İşgal altındaki Filistin topraklarında devam eden işgal uygulamalarının bir an önce sona ermesi ve adil bir barışa ulaşılmasının şart olduğu belirtilen bildiride "Başta Birleşmiş Milletler Güvenlik Konseyi olmak üzere tüm uluslararası toplumun artık daha fazla gecikmeksizin iki devletli çözüm vizyonu temelinde tarafları adil bir çözüme imale etmek için sorumluluk alması gerekmektedir" ifadeleri kullanıldı.
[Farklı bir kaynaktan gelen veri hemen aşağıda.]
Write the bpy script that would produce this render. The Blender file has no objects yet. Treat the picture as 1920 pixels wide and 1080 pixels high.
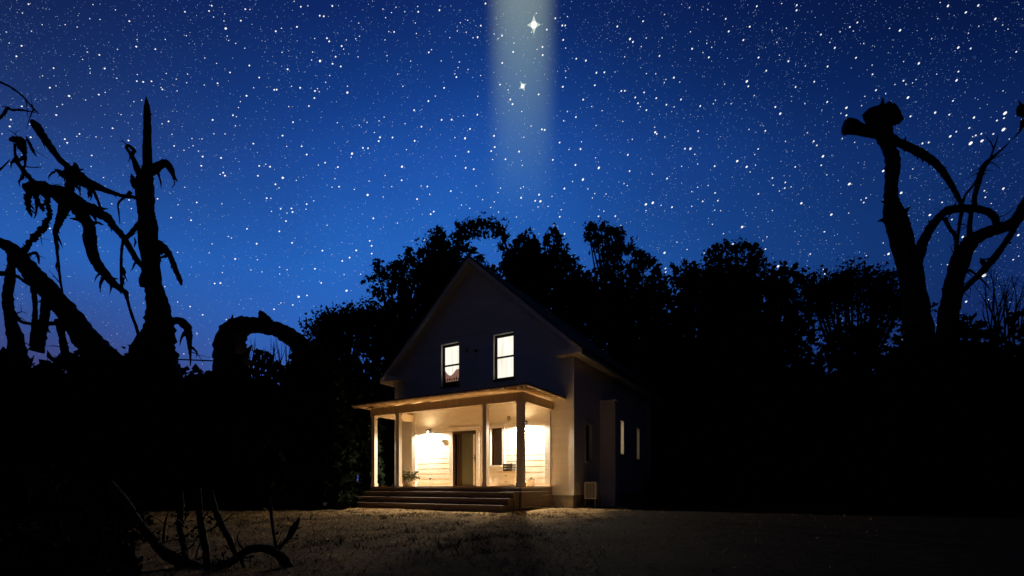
import bpy, bmesh, math, random
from mathutils import Vector, Matrix, noise
random.seed(7)
R_ = math.radians
C = bpy.context.scene.collection
scene = bpy.context.scene
CAMZ = 0.7
F = 918.0

def px(x, y, Y):
    return Vector(((x - 960.0) / F * Y, Y, CAMZ + (912.0 - y) / F * Y))

def s2l(c):
    return tuple(((v / 255) / 12.92 if v / 255 <= 0.04045 else ((v / 255 + 0.055) / 1.055) ** 2.4) for v in c)

# ------------------------------------------------------------------ materials
def new_mat(name):
    m = bpy.data.materials.new(name); m.use_nodes = True
    return m, m.node_tree, m.node_tree.nodes['Principled BSDF']

def mat(name, col, rough=0.7, col2=None, nscale=6.0, bump=0.0, bscale=40.0, stretch=(1, 1, 1), metal=0.0, detail=6, spec=0.3):
    m, nt, b = new_mat(name)
    b.inputs['Roughness'].default_value = rough
    b.inputs['Metallic'].default_value = metal
    b.inputs['Specular IOR Level'].default_value = spec
    b.inputs['Base Color'].default_value = (*col, 1)
    tc = nt.nodes.new('ShaderNodeTexCoord'); mp = nt.nodes.new('ShaderNodeMapping')
    mp.inputs['Scale'].default_value = stretch
    nt.links.new(tc.outputs['Object'], mp.inputs['Vector'])
    if col2:
        n = nt.nodes.new('ShaderNodeTexNoise'); n.inputs['Scale'].default_value = nscale; n.inputs['Detail'].default_value = detail
        r = nt.nodes.new('ShaderNodeValToRGB')
        r.color_ramp.elements[0].position = 0.32; r.color_ramp.elements[1].position = 0.68
        r.color_ramp.elements[0].color = (*col, 1); r.color_ramp.elements[1].color = (*col2, 1)
        nt.links.new(mp.outputs[0], n.inputs['Vector']); nt.links.new(n.outputs['Fac'], r.inputs[0])
        nt.links.new(r.outputs[0], b.inputs['Base Color'])
    if bump:
        n2 = nt.nodes.new('ShaderNodeTexNoise'); n2.inputs['Scale'].default_value = bscale; n2.inputs['Detail'].default_value = 8
        bp = nt.nodes.new('ShaderNodeBump'); bp.inputs['Strength'].default_value = bump; bp.inputs['Distance'].default_value = 0.03
        nt.links.new(mp.outputs[0], n2.inputs['Vector']); nt.links.new(n2.outputs['Fac'], bp.inputs['Height'])
        nt.links.new(bp.outputs[0], b.inputs['Normal'])
    return m

def emat(name, col, strength, sample=False):
    m = bpy.data.materials.new(name); m.use_nodes = True
    nt = m.node_tree; nt.nodes.clear()
    e = nt.nodes.new('ShaderNodeEmission'); o = nt.nodes.new('ShaderNodeOutputMaterial')
    e.inputs[0].default_value = (*col, 1); e.inputs[1].default_value = strength
    nt.links.new(e.outputs[0], o.inputs[0])
    m.cycles.emission_sampling = 'AUTO' if sample else 'NONE'
    return m

M = {}
M['white'] = mat('white_paint', (.74, .71, .64), .55, (.66, .62, .54), 3.0, .10, 30, (1, 1, 6))
M['siding'] = mat('painted_siding', (.74, .69, .60), .6, (.66, .60, .50), 2.2, .12, 25, (.4, 1, 5))
M['stain'] = mat('stained_porch_timber', (.62, .48, .30), .6, (.52, .39, .23), 3.0, .15, 30, (4, 4, .5))
M['cream'] = mat('cream_boards', (.62, .5, .34), .6, (.52, .4, .26), 2.5, .1, 30, (1, 1, 8))
M['wood'] = mat('weathered_deck_wood', (.27, .195, .135), .7, (.15, .105, .072), 4.0, .3, 30, (.3, 4, 4))
M['deck'] = mat('worn_deck_boards', (.54, .34, .16), .7, (.44, .27, .12), 4.0, .25, 30, (.3, 4, 4))
M['post'] = mat('pale_porch_post', (.72, .64, .50), .6, (.62, .53, .40), 3.0, .15, 30, (4, 4, .5))
M['ceil'] = mat('varnished_ceiling_boards', (.78, .66, .47), .6, (.70, .57, .38), 3.0, .15, 30, (1, 6, 1))
M['roof'] = mat('dark_shingles', (.045, .042, .04), .9, (.07, .065, .06), 14, .5, 30)
M['dark_frame'] = mat('dark_brown_frame', (.045, .024, .015), .45, (.07, .035, .02), 8, .1, 30)
M['door'] = mat('olive_door', (.105, .105, .062), .5, (.085, .085, .048), 5, .1, 30, (4, 1, .6))
M['metal'] = mat('dark_metal', (.06, .055, .05), .4, metal=.8)
M['grey_metal'] = mat('pale_painted_metal', (.55, .53, .48), .5, (.48, .46, .41), 6, .05, 20)
M['concrete'] = mat('foundation_concrete', (.30, .27, .22), .9, (.22, .2, .16), 8, .4, 30)
M['glass_dark'] = mat('dark_glass', (.012, .012, .014), .15)
M['curtain'] = mat('brown_curtain', (.10, .075, .055), .85, (.05, .036, .026), 14, .2, 20, (3, 1, .15))
M['bark'] = mat('dead_bark', (.045, .034, .024), .9, (.02, .015, .011), 9, .9, 22, (1, 1, .3))
M['bark_dark'] = mat('dark_bark', (.03, .024, .018), .95, (.016, .013, .01), 6, .8, 16)
M['leaf'] = mat('dark_leaf', (.018, .025, .012), .8, (.010, .014, .007), .8, spec=.0)
M['leaf2'] = mat('deep_leaf', (.010, .014, .008), .85, (.006, .009, .005), 1.0, spec=.0)
M['pot'] = mat('woven_pot', (.42, .33, .2), .8, (.3, .22, .13), 30, .4, 60)
M['dryleaf'] = mat('dry_plant_leaf', (.09, .07, .03), .7, (.05, .03, .015), 20)
M['straw'] = mat('dry_grass_blade', (.50, .33, .14), .8, (.30, .19, .08), 1.7)
M['olive'] = mat('olive_grass_blade', (.13, .12, .045), .8, (.07, .06, .025), 1.7)
M['dark_crate'] = mat('dark_box', (.03, .026, .022), .6, (.06, .05, .04), 12)
M['bronze'] = mat('bronze', (.22, .13, .06), .45, metal=.7)
M['plaque'] = mat('grey_green_plaque', (.22, .26, .17), .6)
M['rust'] = mat('rusty_pole', (.10, .03, .018), .8, (.06, .02, .014), 20)
M['warm_brown'] = mat('room_brown', (.2, .1, .07), .8)
M['window_light'] = emat('lit_window_blind', (1.0, .965, .86), 1.15, True)
_nt = M['window_light'].node_tree; _e = [n for n in _nt.nodes if n.type == 'EMISSION'][0]
_tc = _nt.nodes.new('ShaderNodeTexCoord'); _mp = _nt.nodes.new('ShaderNodeMapping'); _mp.inputs['Scale'].default_value = (7, 1, .5)
_n = _nt.nodes.new('ShaderNodeTexNoise'); _n.inputs['Scale'].default_value = 2.2; _n.inputs['Detail'].default_value = 4
_r = _nt.nodes.new('ShaderNodeValToRGB'); _r.color_ramp.elements[0].position = .3; _r.color_ramp.elements[1].position = .7
_r.color_ramp.elements[0].color = (.80, .72, .55, 1); _r.color_ramp.elements[1].color = (1.0, .98, .90, 1)
_nt.links.new(_tc.outputs['Object'], _mp.inputs[0]); _nt.links.new(_mp.outputs[0], _n.inputs['Vector']); _nt.links.new(_n.outputs['Fac'], _r.inputs[0]); _nt.links.new(_r.outputs[0], _e.inputs[0])
M['curtain_lit'] = emat('lit_room_wall', (.30, .15, .11), .75, True)
M['side_light_dim'] = emat('dim_side_window', (1.0, .80, .50), .22, True)
M['bulb'] = emat('lamp_bulb', (1.0, .86, .62), 12, False)
M['side_light'] = emat('lit_side_window', (1.0, .80, .50), .95, True)
M['star'] = emat('star_light', (1.0, 1.0, 1.0), 1.25)
M['star_mid'] = emat('star_light_soft', (.78, .88, 1.0), .85)
M['star_dim'] = emat('star_light_faint', (.5, .68, 1.0), .55)
M['star_tiny'] = emat('star_light_speck', (.24, .44, 1.0), .52)
M['star_arm'] = emat('star_ray', (.9, .95, .95), .5)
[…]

FİLİSTİN DEVLETİ’NİN KURULMASI VURGUSU

Bu sorunların ancak Filistin Devleti’nin vücut bulmasıyla mümkün olacağı belirtilen bildiride şu ifadeler yer aldı:

"Ortadoğu’da kalıcı barışın ancak Filistin-İsrail meselesinin adil bir çözüme kavuşturulmasıyla mümkün olduğunu ve bunun 1967 sınırları temelinde, başkenti Kudüs olan, bağımsız, egemen ve coğrafi bütünlüğü haiz bir Filistin Devleti’nin vücut bulmasıyla mümkün olabileceğini net bir şekilde yineliyoruz. Türkiye Büyük Millet Meclisi’nde grubu bulunan tüm siyasi partiler olarak yukarıda sıraladığımız görüşler temelinde Filistin ve İsrail’de yaşanan çatışmaların taraflarından tırmanmaya son vermelerini ve sivilleri hedef almamalarını bekliyor; Gazze’de bitmeyen insani trajediyi derinleştiren kolektif cezalandırma yöntemleri ile hedefi doğrudan siviller olan tüm saldırıları kınıyor; Filistin ve İsrail’i iki devlet temelinde adil ve kalıcı bir çözüme ulaşmaları için daha fazla gecikmeksizin kalıcı barışa yönelik müzakerelere başlamaya davet ediyoruz."

Genel Kurul bildirinin okunmasının ardından Meclis Başkanvekili Gülizar Biçer Karaca birleşimi kapattı.